Return exactly and only these lines: the first of the listing through the one containing "scn.camera = cam_ob".

*-*-*

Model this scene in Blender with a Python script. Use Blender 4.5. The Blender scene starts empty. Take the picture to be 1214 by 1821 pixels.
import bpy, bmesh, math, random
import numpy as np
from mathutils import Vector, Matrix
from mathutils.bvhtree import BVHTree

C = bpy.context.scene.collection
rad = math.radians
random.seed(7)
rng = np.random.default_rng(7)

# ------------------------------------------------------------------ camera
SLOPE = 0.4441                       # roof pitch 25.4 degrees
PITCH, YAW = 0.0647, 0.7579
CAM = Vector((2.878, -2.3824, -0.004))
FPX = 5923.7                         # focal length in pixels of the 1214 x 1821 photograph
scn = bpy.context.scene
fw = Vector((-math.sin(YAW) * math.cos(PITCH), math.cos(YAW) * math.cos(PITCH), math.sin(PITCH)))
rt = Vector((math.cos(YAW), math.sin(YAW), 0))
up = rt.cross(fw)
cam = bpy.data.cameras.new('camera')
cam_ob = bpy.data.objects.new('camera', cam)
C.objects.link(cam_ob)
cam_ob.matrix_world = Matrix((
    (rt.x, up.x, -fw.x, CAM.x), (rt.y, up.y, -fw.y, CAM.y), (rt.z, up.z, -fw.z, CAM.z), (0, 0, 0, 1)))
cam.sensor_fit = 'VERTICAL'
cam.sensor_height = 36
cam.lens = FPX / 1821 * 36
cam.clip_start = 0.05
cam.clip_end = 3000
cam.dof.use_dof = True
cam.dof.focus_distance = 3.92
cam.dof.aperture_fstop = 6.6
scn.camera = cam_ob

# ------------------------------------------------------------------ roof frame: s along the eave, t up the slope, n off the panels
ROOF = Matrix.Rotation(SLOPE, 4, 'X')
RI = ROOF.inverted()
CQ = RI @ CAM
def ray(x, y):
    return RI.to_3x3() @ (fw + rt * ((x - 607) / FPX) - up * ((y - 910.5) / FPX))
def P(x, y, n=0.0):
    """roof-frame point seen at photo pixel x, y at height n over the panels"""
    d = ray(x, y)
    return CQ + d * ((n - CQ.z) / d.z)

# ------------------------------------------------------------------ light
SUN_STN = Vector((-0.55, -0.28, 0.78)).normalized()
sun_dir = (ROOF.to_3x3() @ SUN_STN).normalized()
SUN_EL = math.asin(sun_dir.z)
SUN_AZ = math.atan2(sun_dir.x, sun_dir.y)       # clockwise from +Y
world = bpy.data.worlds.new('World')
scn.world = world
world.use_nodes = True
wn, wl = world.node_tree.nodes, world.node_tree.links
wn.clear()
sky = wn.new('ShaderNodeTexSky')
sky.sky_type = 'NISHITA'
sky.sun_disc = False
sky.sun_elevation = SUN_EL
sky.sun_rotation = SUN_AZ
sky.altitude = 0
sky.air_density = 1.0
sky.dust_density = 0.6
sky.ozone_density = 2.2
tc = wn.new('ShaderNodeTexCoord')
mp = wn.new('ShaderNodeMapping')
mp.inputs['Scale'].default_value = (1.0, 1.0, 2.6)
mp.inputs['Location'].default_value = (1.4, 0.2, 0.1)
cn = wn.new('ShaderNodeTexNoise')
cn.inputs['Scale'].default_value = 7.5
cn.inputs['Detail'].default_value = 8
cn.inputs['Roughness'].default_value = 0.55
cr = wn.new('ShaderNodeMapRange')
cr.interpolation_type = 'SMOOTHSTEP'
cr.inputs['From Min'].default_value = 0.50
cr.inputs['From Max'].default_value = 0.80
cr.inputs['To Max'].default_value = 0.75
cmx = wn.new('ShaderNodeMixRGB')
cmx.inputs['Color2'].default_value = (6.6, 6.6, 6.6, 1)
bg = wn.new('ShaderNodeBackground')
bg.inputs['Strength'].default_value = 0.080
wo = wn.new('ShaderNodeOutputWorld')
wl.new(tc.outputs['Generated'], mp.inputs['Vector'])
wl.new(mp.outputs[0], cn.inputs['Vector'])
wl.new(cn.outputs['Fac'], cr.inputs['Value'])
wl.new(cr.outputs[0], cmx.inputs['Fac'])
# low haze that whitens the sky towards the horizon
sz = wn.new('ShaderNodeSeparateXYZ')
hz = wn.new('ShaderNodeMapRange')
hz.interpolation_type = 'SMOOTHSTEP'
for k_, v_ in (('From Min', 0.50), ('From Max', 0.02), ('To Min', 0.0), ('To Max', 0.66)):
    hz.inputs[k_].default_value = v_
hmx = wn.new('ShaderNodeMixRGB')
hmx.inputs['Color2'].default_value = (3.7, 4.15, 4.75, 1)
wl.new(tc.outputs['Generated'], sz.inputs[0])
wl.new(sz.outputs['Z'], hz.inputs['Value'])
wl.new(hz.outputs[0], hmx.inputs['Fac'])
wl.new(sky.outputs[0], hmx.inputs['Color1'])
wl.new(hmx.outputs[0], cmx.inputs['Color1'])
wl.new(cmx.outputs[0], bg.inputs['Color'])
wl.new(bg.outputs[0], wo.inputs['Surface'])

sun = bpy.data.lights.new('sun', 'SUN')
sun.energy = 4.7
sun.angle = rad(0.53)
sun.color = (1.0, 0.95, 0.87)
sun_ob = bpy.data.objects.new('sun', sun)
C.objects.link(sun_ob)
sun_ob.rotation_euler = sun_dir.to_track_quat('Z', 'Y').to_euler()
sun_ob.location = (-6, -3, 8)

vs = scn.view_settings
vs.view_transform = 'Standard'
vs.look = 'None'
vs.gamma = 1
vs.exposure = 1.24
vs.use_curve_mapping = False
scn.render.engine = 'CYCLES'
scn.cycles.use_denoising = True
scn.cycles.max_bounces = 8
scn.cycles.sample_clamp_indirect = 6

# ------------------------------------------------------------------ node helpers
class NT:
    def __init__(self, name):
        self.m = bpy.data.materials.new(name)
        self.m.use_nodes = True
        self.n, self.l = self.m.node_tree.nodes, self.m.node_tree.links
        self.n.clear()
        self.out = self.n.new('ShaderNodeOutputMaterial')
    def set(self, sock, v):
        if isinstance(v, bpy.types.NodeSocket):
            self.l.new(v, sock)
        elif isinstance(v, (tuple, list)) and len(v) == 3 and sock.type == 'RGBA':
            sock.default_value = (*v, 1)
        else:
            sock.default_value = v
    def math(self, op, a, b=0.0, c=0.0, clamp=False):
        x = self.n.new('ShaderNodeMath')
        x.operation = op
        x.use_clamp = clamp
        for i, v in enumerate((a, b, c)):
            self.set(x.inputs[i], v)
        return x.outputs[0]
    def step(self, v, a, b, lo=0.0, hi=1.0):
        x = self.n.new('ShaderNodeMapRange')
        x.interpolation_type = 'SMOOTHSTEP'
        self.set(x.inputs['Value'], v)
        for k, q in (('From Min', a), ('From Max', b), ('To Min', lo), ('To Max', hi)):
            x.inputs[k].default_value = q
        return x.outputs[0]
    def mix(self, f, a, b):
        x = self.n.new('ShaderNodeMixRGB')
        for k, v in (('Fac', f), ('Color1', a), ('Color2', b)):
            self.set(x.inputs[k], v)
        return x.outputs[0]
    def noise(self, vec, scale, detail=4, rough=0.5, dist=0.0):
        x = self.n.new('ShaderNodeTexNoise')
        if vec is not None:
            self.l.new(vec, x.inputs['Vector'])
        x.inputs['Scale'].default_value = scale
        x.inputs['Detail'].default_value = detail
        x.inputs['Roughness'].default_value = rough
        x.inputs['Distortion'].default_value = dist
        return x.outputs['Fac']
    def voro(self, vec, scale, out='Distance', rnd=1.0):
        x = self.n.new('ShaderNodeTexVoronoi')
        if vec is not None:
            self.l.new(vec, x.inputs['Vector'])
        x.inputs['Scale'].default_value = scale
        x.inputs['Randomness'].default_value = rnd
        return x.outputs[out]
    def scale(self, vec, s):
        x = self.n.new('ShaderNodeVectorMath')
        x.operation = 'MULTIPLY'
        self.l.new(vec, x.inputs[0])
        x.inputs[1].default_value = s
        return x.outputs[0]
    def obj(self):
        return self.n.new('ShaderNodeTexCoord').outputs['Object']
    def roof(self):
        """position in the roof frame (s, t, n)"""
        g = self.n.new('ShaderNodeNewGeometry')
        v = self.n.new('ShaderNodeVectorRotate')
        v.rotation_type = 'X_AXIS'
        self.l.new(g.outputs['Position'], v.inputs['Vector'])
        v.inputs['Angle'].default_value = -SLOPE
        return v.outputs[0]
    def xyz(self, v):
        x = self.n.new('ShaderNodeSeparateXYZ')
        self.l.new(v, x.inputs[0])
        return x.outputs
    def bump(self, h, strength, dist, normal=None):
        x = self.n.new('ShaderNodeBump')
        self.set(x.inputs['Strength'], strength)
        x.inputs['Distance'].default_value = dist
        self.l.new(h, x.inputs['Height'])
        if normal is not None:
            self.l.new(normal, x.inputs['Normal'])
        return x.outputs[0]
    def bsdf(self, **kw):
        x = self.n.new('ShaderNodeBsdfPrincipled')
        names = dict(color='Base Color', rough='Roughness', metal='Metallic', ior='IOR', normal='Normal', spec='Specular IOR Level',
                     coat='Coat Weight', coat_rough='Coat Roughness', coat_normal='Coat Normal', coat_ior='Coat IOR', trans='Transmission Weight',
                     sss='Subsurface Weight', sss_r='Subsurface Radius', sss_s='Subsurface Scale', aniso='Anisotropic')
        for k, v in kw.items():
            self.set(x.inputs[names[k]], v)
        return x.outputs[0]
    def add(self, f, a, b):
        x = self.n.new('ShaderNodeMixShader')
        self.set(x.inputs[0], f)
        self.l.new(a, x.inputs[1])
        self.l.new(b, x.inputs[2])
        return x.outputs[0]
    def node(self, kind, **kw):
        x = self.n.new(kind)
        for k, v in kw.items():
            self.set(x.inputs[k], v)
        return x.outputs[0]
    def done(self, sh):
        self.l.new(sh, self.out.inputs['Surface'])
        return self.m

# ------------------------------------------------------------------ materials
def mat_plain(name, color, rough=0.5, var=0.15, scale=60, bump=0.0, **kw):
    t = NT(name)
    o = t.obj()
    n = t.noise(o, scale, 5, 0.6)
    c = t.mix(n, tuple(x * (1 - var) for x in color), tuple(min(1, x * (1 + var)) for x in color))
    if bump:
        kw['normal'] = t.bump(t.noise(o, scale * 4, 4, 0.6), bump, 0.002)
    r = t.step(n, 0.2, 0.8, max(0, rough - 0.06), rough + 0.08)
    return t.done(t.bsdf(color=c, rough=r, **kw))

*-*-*

--- Task response ---
Model this scene in Blender with a Python script. Use Blender 4.5. The Blender scene starts empty. Take the picture to be 1214 by 1821 pixels.
import bpy, bmesh, math, random
import numpy as np
from mathutils import Vector, Matrix
from mathutils.bvhtree import BVHTree

C = bpy.context.scene.collection
rad = math.radians
random.seed(7)
rng = np.random.default_rng(7)

# ------------------------------------------------------------------ camera
SLOPE = 0.4441                       # roof pitch 25.4 degrees
PITCH, YAW = 0.0647, 0.7579
CAM = Vector((2.878, -2.3824, -0.004))
FPX = 5923.7                         # focal length in pixels of the 1214 x 1821 photograph
scn = bpy.context.scene
fw = Vector((-math.sin(YAW) * math.cos(PITCH), math.cos(YAW) * math.cos(PITCH), math.sin(PITCH)))
rt = Vector((math.cos(YAW), math.sin(YAW), 0))
up = rt.cross(fw)
cam = bpy.data.cameras.new('camera')
cam_ob = bpy.data.objects.new('camera', cam)
C.objects.link(cam_ob)
cam_ob.matrix_world = Matrix((
    (rt.x, up.x, -fw.x, CAM.x), (rt.y, up.y, -fw.y, CAM.y), (rt.z, up.z, -fw.z, CAM.z), (0, 0, 0, 1)))
cam.sensor_fit = 'VERTICAL'
cam.sensor_height = 36
cam.lens = FPX / 1821 * 36
cam.clip_start = 0.05
cam.clip_end = 3000
cam.dof.use_dof = True
cam.dof.focus_distance = 3.92
cam.dof.aperture_fstop = 6.6
scn.camera = cam_ob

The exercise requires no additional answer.